*Written task*
Identify the lines containing the word "Blender". Copy each one.

*Records for this exercise*

⁂

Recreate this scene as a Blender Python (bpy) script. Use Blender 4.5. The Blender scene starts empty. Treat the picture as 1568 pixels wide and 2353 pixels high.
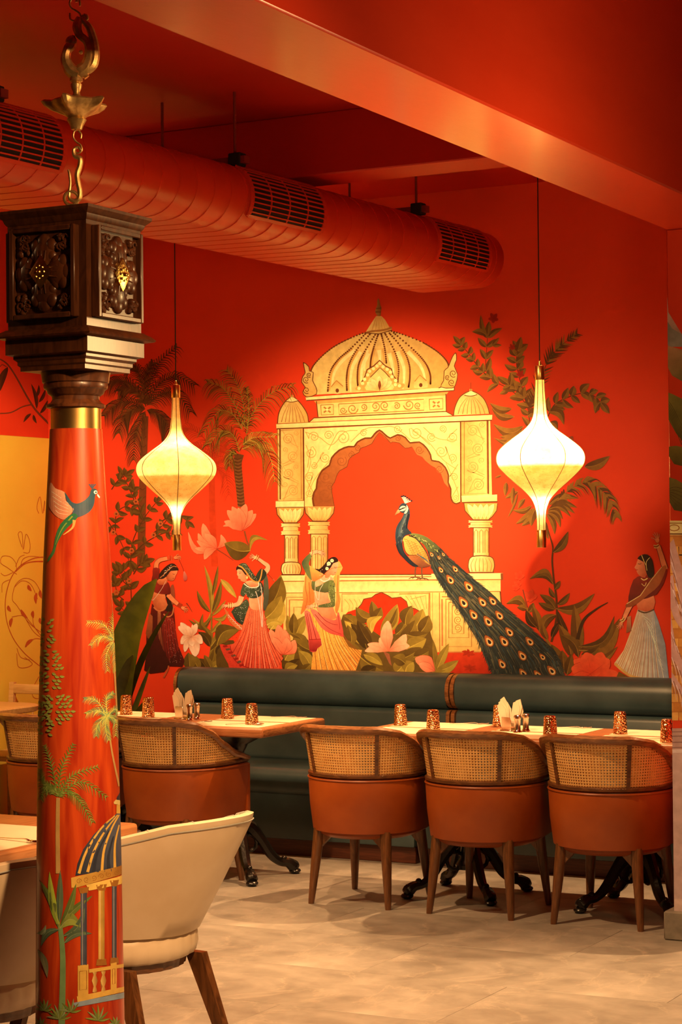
import bpy, bmesh, math, random
from mathutils import Vector, Matrix

random.seed(7)
PI = math.pi
SC = bpy.context.scene
COL = SC.collection

# ------------------------------------------------------------------ camera
IW, IH, FPX = 1568.0, 2353.0, 4700.0
YAW = math.radians(28.0)
CAM = Vector((5.0, -9.8, 1.6))
HORIZON, ROLL = 1250.0, 0.009
_f0 = Vector((-math.sin(YAW), math.cos(YAW), 0))
_r0 = Vector((math.cos(YAW), math.sin(YAW), 0))
_p = math.atan((HORIZON - IH / 2) / FPX)
FWD = _f0 * math.cos(_p) + Vector((0, 0, 1)) * math.sin(_p)
_u0 = Vector((0, 0, 1)) * math.cos(_p) - _f0 * math.sin(_p)
RGT = _r0 * math.cos(ROLL) - _u0 * math.sin(ROLL)
UPV = _u0 * math.cos(ROLL) + _r0 * math.sin(ROLL)
cd = bpy.data.cameras.new('camera')
cam = bpy.data.objects.new('camera', cd)
COL.objects.link(cam)
cam.matrix_world = Matrix((
    (RGT.x, UPV.x, -FWD.x, CAM.x), (RGT.y, UPV.y, -FWD.y, CAM.y),
    (RGT.z, UPV.z, -FWD.z, CAM.z), (0, 0, 0, 1)))
cd.sensor_fit = 'VERTICAL'
cd.sensor_height = 36.0
cd.lens = FPX / IH * 36.0
cd.clip_start = 0.05
cd.clip_end = 100
SC.camera = cam


def ray(px, py):
    return FWD + RGT * ((px - IW / 2) / FPX) + UPV * ((IH / 2 - py) / FPX)


def at_y(px, py, Y):
    d = ray(px, py)
    return CAM + d * ((Y - CAM.y) / d.y)


def at_x(px, py, X):
    d = ray(px, py)
    return CAM + d * ((X - CAM.x) / d.x)


def at_z(px, py, Z):
    d = ray(px, py)
    return CAM + d * ((Z - CAM.z) / d.z)


# ------------------------------------------------------------------ world, exposure, lights
SC.view_settings.view_transform = 'Standard'
SC.view_settings.look = 'None'
SC.view_settings.exposure = 0.0
SC.view_settings.gamma = 1.0
SC.view_settings.use_curve_mapping = False
w = bpy.data.worlds.new('room_ambience')
SC.world = w
w.use_nodes = True
w.node_tree.nodes['Background'].inputs[0].default_value = (1.0, 0.40, 0.16, 1)
w.node_tree.nodes['Background'].inputs[1].default_value = 0.025

WARM = (1.0, 0.54, 0.22)


def spot(name, loc, target, energy, cone, blend=0.6, radius=0.05, color=WARM):
    ld = bpy.data.lights.new(name, 'SPOT')
    ld.energy = energy
    ld.color = color
    ld.spot_size = math.radians(cone)
    ld.spot_blend = blend
    ld.shadow_soft_size = radius
    o = bpy.data.objects.new(name, ld)
    COL.objects.link(o)
    o.location = loc
    d = Vector(target) - Vector(loc)
    o.rotation_euler = d.to_track_quat('-Z', 'Y').to_euler()
    return o


# track spots for the room's lit areas (bare lights added, no heads built)
spot('spotlight_mural', (1.9, -3.2, 2.75), (0.05, 0, 1.78), 1450, 35, 0.9, 0.03)
spot('spotlight_mural_wash', (1.0, -3.9, 2.74), (0.85, 0, 1.05), 420, 50, 0.9, 0.30)
spot('spotlight_table_a', (1.45, -0.75, 3.3), (1.4, -1.95, 0.3), 520, 62, 0.5, 0.03)
spot('spotlight_table_b', (-0.5, -0.75, 3.3), (-0.3, -1.95, 0.3), 400, 58, 0.5, 0.03)
spot('spotlight_chairs', (0.95, -3.6, 3.35), (1.35, -1.98, 0.42), 360, 60, 0.5, 0.04)
spot('spotlight_chairs_left', (-0.9, -3.5, 3.35), (-0.45, -1.98, 0.42), 270, 52, 0.5, 0.04)
spot('spotlight_floor', (2.05, -4.3, 3.25), (2.5, -4.1, 0.0), 620, 76, 0.7, 0.08)
spot('spotlight_cream_chair', (3.9, -6.8, 2.8), (1.7, -4.9, 0.6), 590, 42, 0.7, 0.06)
spot('spotlight_column', (4.6, -6.7, 2.7), (2.06, -5.66, 2.2), 170, 44, 0.7, 0.06)
spot('spotlight_column_left', (0.3, -6.1, 2.9), (2.08, -5.69, 1.5), 70, 50, 0.7, 0.05)
spot('spotlight_left_wall', (-0.9, -2.4, 3.3), (-2.1, -0.4, 1.2), 440, 64, 0.7, 0.05)
# another pendant of the room, just right of the frame beside the beam
pd = bpy.data.lights.new('pendant_beside_beam', 'POINT')
pd.energy = 55
pd.color = (1.0, 0.58, 0.22)
pd.shadow_soft_size = 0.12
po = bpy.data.objects.new('pendant_beside_beam', pd)
COL.objects.link(po)
po.location = (3.35, -4.2, 2.25)

# ------------------------------------------------------------------ colour and material helpers


def lin(c):
    c = c / 255.0
    return c / 12.92 if c <= 0.04045 else ((c + 0.055) / 1.055) ** 2.4


TINT = (1.0, 0.56, 0.25)


def A(r, g, b, k=0.8):
    """paint albedo of something that looks (r,g,b) under the warm lamps"""
    return tuple(min(0.92, lin(v) / t * k) for v, t in zip((r, g, b), TINT))


MATS = {}


def nodes_of(name):
    m = bpy.data.materials.new(name)
    m.use_nodes = True
    nt = m.node_tree
    b = nt.nodes['Principled BSDF']
    return m, nt, b


def N(nt, kind, **kw):
    n = nt.nodes.new(kind)
    for k, v in kw.items():
        if k in n.inputs:
            n.inputs[k].default_value = v
        else:
            setattr(n, k, v)
    return n


def ramp(nt, fac, stops):
    r = nt.nodes.new('ShaderNodeValToRGB')
    while len(r.color_ramp.elements) < len(stops):
        r.color_ramp.elements.new(0.5)
    for e, (p, c) in zip(r.color_ramp.elements, stops):
        e.position = p
        e.color = tuple(c) + (1,)
    nt.links.new(fac, r.inputs[0])
    return r.outputs[0]


def bump(nt, b, height, strength=0.2, dist=0.01):
    n = nt.nodes.new('ShaderNodeBump')
    n.inputs['Strength'].default_value = strength
    n.inputs['Distance'].default_value = dist
    nt.links.new(height, n.inputs['Height'])
    nt.links.new(n.outputs[0], b.inputs['Normal'])


def noise(nt, scale, detail=4, rough=0.55, stretch=None, coord='Object'):
    tc = nt.nodes.new('ShaderNodeTexCoord')
    mp = nt.nodes.new('ShaderNodeMapping')
    if stretch:
        mp.inputs['Scale'].default_value = stretch
    nt.links.new(tc.outputs[coord], mp.inputs[0])
    n = nt.nodes.new('ShaderNodeTexNoise')
    n.inputs['Scale'].default_value = scale
    n.inputs['Detail'].default_value = detail
    n.inputs['Roughness'].default_value = rough
    nt.links.new(mp.outputs[0], n.inputs['Vector'])
    return n.outputs[0]


def mat(name, c1, c2=None, rough=0.5, metal=0.0, scale=8, stretch=None, bstr=0.0, bscale=60, spec=0.5, coat=0.0, bdist=0.004):
    if name in MATS:
        return MATS[name]
    m, nt, b = nodes_of(name)
    b.inputs['Roughness'].default_value = rough
    b.inputs['Metallic'].default_value = metal
    b.inputs['Specular IOR Level'].default_value = spec
    if coat:
        b.inputs['Coat Weight'].default_value = coat
        b.inputs['Coat Roughness'].default_value = 0.15
    c2 = c2 or tuple(v * 0.85 for v in c1)
    f = noise(nt, scale, stretch=stretch)
    nt.links.new(ramp(nt, f, [(0.35, c2), (0.65, c1)]), b.inputs['Base Color'])
    if bstr:
        bump(nt, b, noise(nt, bscale, 3, stretch=stretch), bstr, bdist)
    MATS[name] = m
    return m


def paint_mat(name, rough=0.55):
    """flat painted picture: colour read from the Col attribute, faint brush variation"""
    if name in MATS:
        return MATS[name]
    m, nt, b = nodes_of(name)
    b.inputs['Roughness'].default_value = rough
    b.inputs['Specular IOR Level'].default_value = 0.25
    at = nt.nodes.new('ShaderNodeAttribute')
    at.attribute_name = 'Col'
    f = noise(nt, 28, 5, stretch=(1, 1, 1))
    r = ramp(nt, f, [(0.3, (0.80, 0.80, 0.80)), (0.7, (1.08, 1.08, 1.08))])
    mx = nt.nodes.new('ShaderNodeMix')
    mx.data_type = 'RGBA'
    mx.blend_type = 'MULTIPLY'
    mx.inputs[0].default_value = 1.0
    nt.links.new(at.outputs['Color'], mx.inputs[6])
    nt.links.new(r, mx.inputs[7])
    nt.links.new(mx.outputs[2], b.inputs['Base Color'])
    MATS[name] = m
    return m


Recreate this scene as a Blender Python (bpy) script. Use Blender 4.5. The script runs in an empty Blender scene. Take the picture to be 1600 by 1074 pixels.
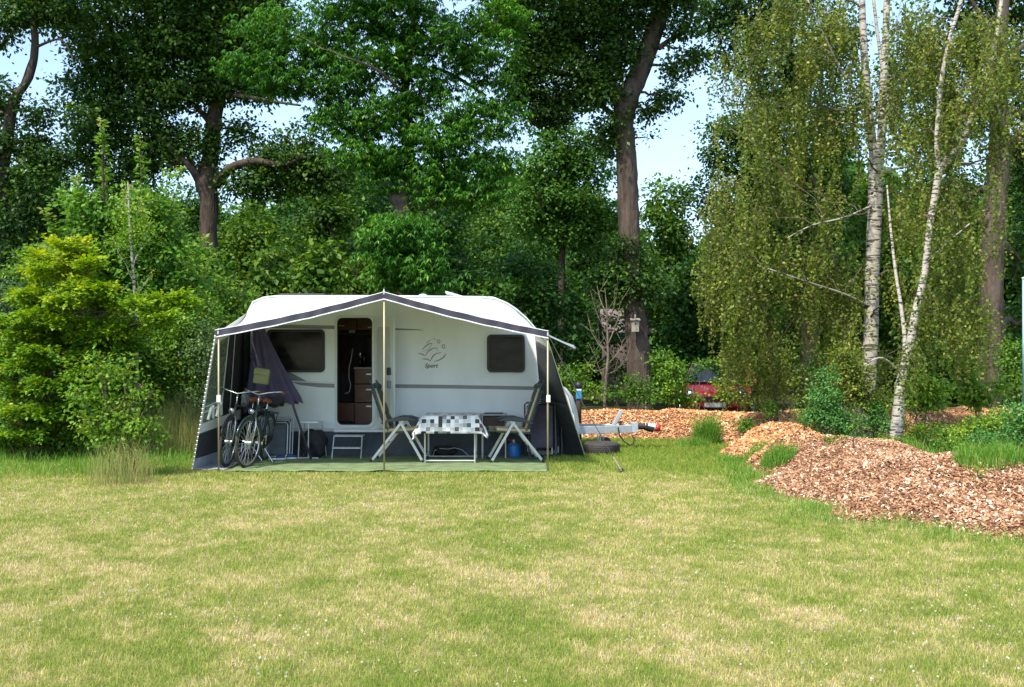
import bpy, bmesh, math, random
import numpy as np
from mathutils import Vector, Matrix
# ------------------------------------------------------------------ camera, world, sun, exposure
sc = bpy.context.scene
col = sc.collection
R = math.radians
CAMZ = 1.6
cam_d = bpy.data.cameras.new('camera'); cam = bpy.data.objects.new('camera', cam_d); col.objects.link(cam)
cam.location = (0, 0, CAMZ); cam.rotation_euler = (R(90), 0, 0)
cam_d.sensor_width = 36; cam_d.lens = 36; cam_d.shift_y = 21/1600
cam_d.clip_start = 0.1; cam_d.clip_end = 1500
sc.camera = cam
SUN_EL, SUN_AZ = 56.0, 218.0     # azimuth clockwise from +Y: the sun stands behind the camera, to its left
w = bpy.data.worlds.new('World'); sc.world = w; w.use_nodes = True
nt = w.node_tree; nt.nodes.clear()
sky = nt.nodes.new('ShaderNodeTexSky'); sky.sky_type = 'NISHITA'; sky.sun_disc = False
sky.sun_elevation = R(SUN_EL); sky.sun_rotation = R(SUN_AZ); sky.air_density = 1.0; sky.dust_density = 1.2; sky.ozone_density = 1.0
tc = nt.nodes.new('ShaderNodeTexCoord'); mp = nt.nodes.new('ShaderNodeMapping'); mp.inputs['Scale'].default_value = (1, 1, 2.6)
ns = nt.nodes.new('ShaderNodeTexNoise'); ns.inputs['Scale'].default_value = 2.4; ns.inputs['Detail'].default_value = 7; ns.inputs['Roughness'].default_value = 0.55
rp = nt.nodes.new('ShaderNodeValToRGB'); rp.color_ramp.elements[0].position = 0.38; rp.color_ramp.elements[1].position = 0.62
mx = nt.nodes.new('ShaderNodeMix'); mx.data_type = 'RGBA'; mx.inputs[7].default_value = (2.6, 3.8, 5.0, 1)
ml = nt.nodes.new('ShaderNodeMath'); ml.operation = 'MULTIPLY'; ml.inputs[1].default_value = 0.7
bg = nt.nodes.new('ShaderNodeBackground'); bg.inputs['Strength'].default_value = 0.15
out = nt.nodes.new('ShaderNodeOutputWorld')
L_ = nt.links.new
L_(tc.outputs['Generated'], mp.inputs['Vector']); L_(mp.outputs[0], ns.inputs['Vector']); L_(ns.outputs[0], rp.inputs[0])
L_(rp.outputs[0], ml.inputs[0]); L_(ml.outputs[0], mx.inputs[0]); L_(sky.outputs[0], mx.inputs[6]); L_(mx.outputs[2], bg.inputs['Color']); L_(bg.outputs[0], out.inputs['Surface'])
sd = bpy.data.lights.new('sun', 'SUN'); sun = bpy.data.objects.new('sun', sd); col.objects.link(sun)
sd.energy = 3.1; sd.angle = R(3); sd.color = (1.0, 0.93, 0.80)
saz = R(SUN_AZ); sel = R(SUN_EL)
to_sun = Vector((math.sin(saz)*math.cos(sel), math.cos(saz)*math.cos(sel), math.sin(sel)))
sun.rotation_euler = to_sun.to_track_quat('Z', 'Y').to_euler()
sc.view_settings.view_transform = 'Standard'; sc.view_settings.look = 'None'
sc.view_settings.exposure = 1.12; sc.view_settings.gamma = 1
sc.cycles.max_bounces = 7; sc.cycles.diffuse_bounces = 4; sc.cycles.transmission_bounces = 5; sc.cycles.glossy_bounces = 2; sc.cycles.transparent_max_bounces = 6
sc.cycles.caustics_reflective = False; sc.cycles.caustics_refractive = False

# ------------------------------------------------------------------ helpers
def P(px, py, Y): return Vector(((px-800)/1600*Y, Y, CAMZ-(py-558)/1600*Y))
def GX(px, Y): return (px-800)/1600*Y
def tag(o, label=None, cat=None, group=None, kind=None):
    if label: o['label'] = label
    if cat: o['category'] = cat
    if group: o['group'] = group
    if kind: o['kind'] = kind
    return o
def empty(name, loc, label, cat, group=None, rz=0):
    o = bpy.data.objects.new(name, None); o.location = loc; o.rotation_euler = (0, 0, rz); o.empty_display_size = 0.2
    col.objects.link(o); return tag(o, label, cat, group)
def wloc(o):
    v = Vector((0, 0, 0))
    while o is not None: v += Vector(o.location); o = o.parent
    return v
def linkmesh(name, me, mat, parent=None, smooth=False):
    o = bpy.data.objects.new(name, me); col.objects.link(o)
    if mat is not None: me.materials.append(mat)
    if parent is not None: o.parent = parent
    if smooth: me.polygons.foreach_set('use_smooth', [True]*len(me.polygons))
    return o
class G:
    """collects geometry in world coordinates, builds ONE mesh object"""
    def __init__(s): s.v = []; s.f = []; s.uv = None
    def add(s, vs, fs):
        b = len(s.v); s.v += [tuple(v) for v in vs]; s.f += [tuple(i+b for i in f) for f in fs]; return s
    def box(s, x0, x1, y0, y1, z0, z1):
        return s.add([(x0,y0,z0),(x1,y0,z0),(x1,y1,z0),(x0,y1,z0),(x0,y0,z1),(x1,y0,z1),(x1,y1,z1),(x0,y1,z1)],
                     [(0,3,2,1),(4,5,6,7),(0,1,5,4),(1,2,6,5),(2,3,7,6),(3,0,4,7)])
    def tube(s, pts, r, n=8, closed=False, cap=True, jit=0, sq=1.0):
        pts = [Vector(p) for p in pts]; m = len(pts)
        rs = list(r) if hasattr(r, '__len__') else [r]*m
        b = len(s.v); up = None
        for i, p in enumerate(pts):
            if closed: t = pts[(i+1) % m]-pts[i-1]
            else: t = pts[min(i+1, m-1)]-pts[max(i-1, 0)]
            if t.length < 1e-9: t = Vector((0, 0, 1))
            t.normalize()
            if up is None:
                up = Vector((0, 0, 1)) if abs(t.z) < 0.9 else Vector((1, 0, 0))
            a = (up - t*up.dot(t))
            if a.length < 1e-6: a = t.orthogonal()
            a.normalize(); c = t.cross(a); up = a
            for k in range(n):
                q = 2*math.pi*k/n; rr = rs[i]*(1+(random.uniform(-jit, jit) if jit else 0))
                s.v.append(tuple(p + a*math.cos(q)*rr + c*math.sin(q)*rr*sq))
        for i in range(m if closed else m-1):
            j = (i+1) % m
            for k in range(n):
                l = (k+1) % n
                s.f.append((b+i*n+k, b+i*n+l, b+j*n+l, b+j*n+k))
        if cap and not closed:
            s.f.append(tuple(b+k for k in reversed(range(n)))); s.f.append(tuple(b+(m-1)*n+k for k in range(n)))
        return s
    def bar(s, p, q, r, n=8): return s.tube([p, q], r, n)
    def beam(s, p, q, wx, wz, up=(0, 0, 1)):
        p = Vector(p); q = Vector(q); t = (q-p).normalized(); u = Vector(up); u = (u-t*u.dot(t)); u = u.normalized() if u.length > 1e-6 else t.orthogonal().normalized(); c = t.cross(u)
        vs = [a + c*x*wx/2 + u*z*wz/2 for a in (p, q) for x, z in ((-1,-1),(1,-1),(1,1),(-1,1))]
        return s.add(vs, [(0,1,2,3),(7,6,5,4),(0,4,5,1),(1,5,6,2),(2,6,7,3),(3,7,4,0)])
    def lathe(s, c, prof, n=24, axis='z'):
        b = len(s.v); c = Vector(c)
        for r, h in prof:
            for k in range(n):
                q = 2*math.pi*k/n; x, y = r*math.cos(q), r*math.sin(q)
                d = {'z': (x, y, h), 'y': (x, h, y), 'x': (h, x, y)}[axis]
                s.v.append(tuple(c+Vector(d)))
        for i in range(len(prof)-1):
            for k in range(n):
                l = (k+1) % n; s.f.append((b+i*n+k, b+i*n+l, b+(i+1)*n+l, b+(i+1)*n+k))
        s.f.append(tuple(b+k for k in reversed(range(n)))); s.f.append(tuple(b+(len(prof)-1)*n+k for k in range(n)))
        return s
    def grid(s, fn, nu, nv, flip=False):
        b = len(s.v)
        for i in range(nu+1):
            for j in range(nv+1): s.v.append(tuple(fn(i/nu, j/nv)))
        for i in range(nu):
            for j in range(nv):
                q = (b+i*(nv+1)+j, b+(i+1)*(nv+1)+j, b+(i+1)*(nv+1)+j+1, b+i*(nv+1)+j+1)
                s.f.append(q[::-1] if flip else q)
        return s
    def build(s, name, mat, parent=None, smooth=False, bevel=0, solid=0, fix=True, sub=0):
        off = wloc(parent) if parent is not None else Vector((0, 0, 0))
        me = bpy.data.meshes.new(name); me.from_pydata([tuple(Vector(v)-off) for v in s.v], [], s.f)
        if fix:
            bm = bmesh.new(); bm.from_mesh(me); bmesh.ops.recalc_face_normals(bm, faces=bm.faces); bm.to_mesh(me); bm.free()
        me.update()
        o = linkmesh(name, me, mat, parent, smooth)
        if solid: m = o.modifiers.new('solid', 'SOLIDIFY'); m.thickness = solid; m.offset = 0
        if bevel: m = o.modifiers.new('bevel', 'BEVEL'); m.width = bevel; m.segments = 2; m.limit_method = 'ANGLE'; m.angle_limit = R(40)
        if sub: m = o.modifiers.new('sub', 'SUBSURF'); m.levels = m.render_levels = sub
        return o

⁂

*Solution*
Recreate this scene as a Blender Python (bpy) script. Use Blender 4.5. The Blender scene starts empty. Treat the picture as 1568 pixels wide and 2353 pixels high.
Recreate this scene as a Blender Python (bpy) script. Use Blender 4.5. The script runs in an empty Blender scene. Take the picture to be 1600 by 1074 pixels.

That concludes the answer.